Friday, February 6, 2015

As For Me and My House by Ross Sinclair

Format: Mass Market Paperback

Pages: 221

Series: NA

Source: Library

Genres: Canadian Literature

Publisher: New Canadian Library (Penguin Random House Canada)

Publication date: January 1st 1989 (first published in 1941)

First impression

On my "quest" to read more Canadian Literature I joined the Hello Hemlock book club and this was the first pick of 2015. Being the first time I read anything from the author I had no idea what to expect. What I found was a very raw, rather bleak image of Saskatchewan in the 1940s. This is not a bad thing mind you, I feel like the author managed to translate not only the coldness of the weather but the coldness of the people in his story. However, the story being told by the wife (she remains nameless all through the book) I was sad, albeit not surprised, to have it told in a submissive, almost weak voice that had let go of all desires and dreams.

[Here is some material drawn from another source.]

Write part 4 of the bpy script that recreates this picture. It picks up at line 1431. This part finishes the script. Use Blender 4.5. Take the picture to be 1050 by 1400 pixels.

It's a woman's way, I suppose, to keep on trying to subdue a man, to bind him to her, and it's a man's way to keep on just as determined to be free

Final thoughts

While I enjoyed the experience given by this story I did not enjoy the story itself, nor did I like the narrator. Our narrator was (in my opinion) the image of "her time" almost to the dot. Left her dreams of being a musician behind, bends to her husband's decisions even if she doesn't agree with them, and puts her down quite often. The book was originally published in the early 1940s, so I would think that she is a product of the woman image back then and the construction of a character that is meant to be sorrowful and heartbroken. As I mentioned, I haven't read anything else from Ross so I can't be sure if that's the way he always depicted women, but this fragile type of female character was pretty common for a long time, particularly when the author was male.

The narrator is a complex one, that I have to admit, but I just felt sad every time she would talk about herself. A couple of time she would try to take a stand, to afterwards either feel guilty, or just bend to others whims. Towards the end she sort of becomes determined, but for all the wrong reasons.

What did I enjoyed about the experience was mostly related to the landscape described by the author. It was very immersive; I could easily feel the emptiness of the landscape, the loneliness of the small town and more than the physical landscape, it is easy to understand the "feel" of the town: the lack any culture other than the one related to the Protestant church, the pettiness of some of the characters and off course, the dependence on appearances in such a small enclave as this small town is portrayed.

The part I probably liked the most is the cultural critique, namely: In the car, Paul said thoughtfully that that was the worst penalty inflicted by education, the way it separates you from the people who are really close to you, among whom you would otherwise belong. I chose this quote because it is something that, as any grad student has probably felt, the more specialized you become on one subject, the highest the risk to isolate yourself of other people whom, in other situation, you would enjoy immensely.

I guess I can see why this is one of the mandatory reads for many schools here in Canada. I can also see why so many readers found it heavy to read and ultimately not engaging, or boring even. I am not sure who I would recommend this book, other than to others like me that would like to learn a bit more of Canadian Literature.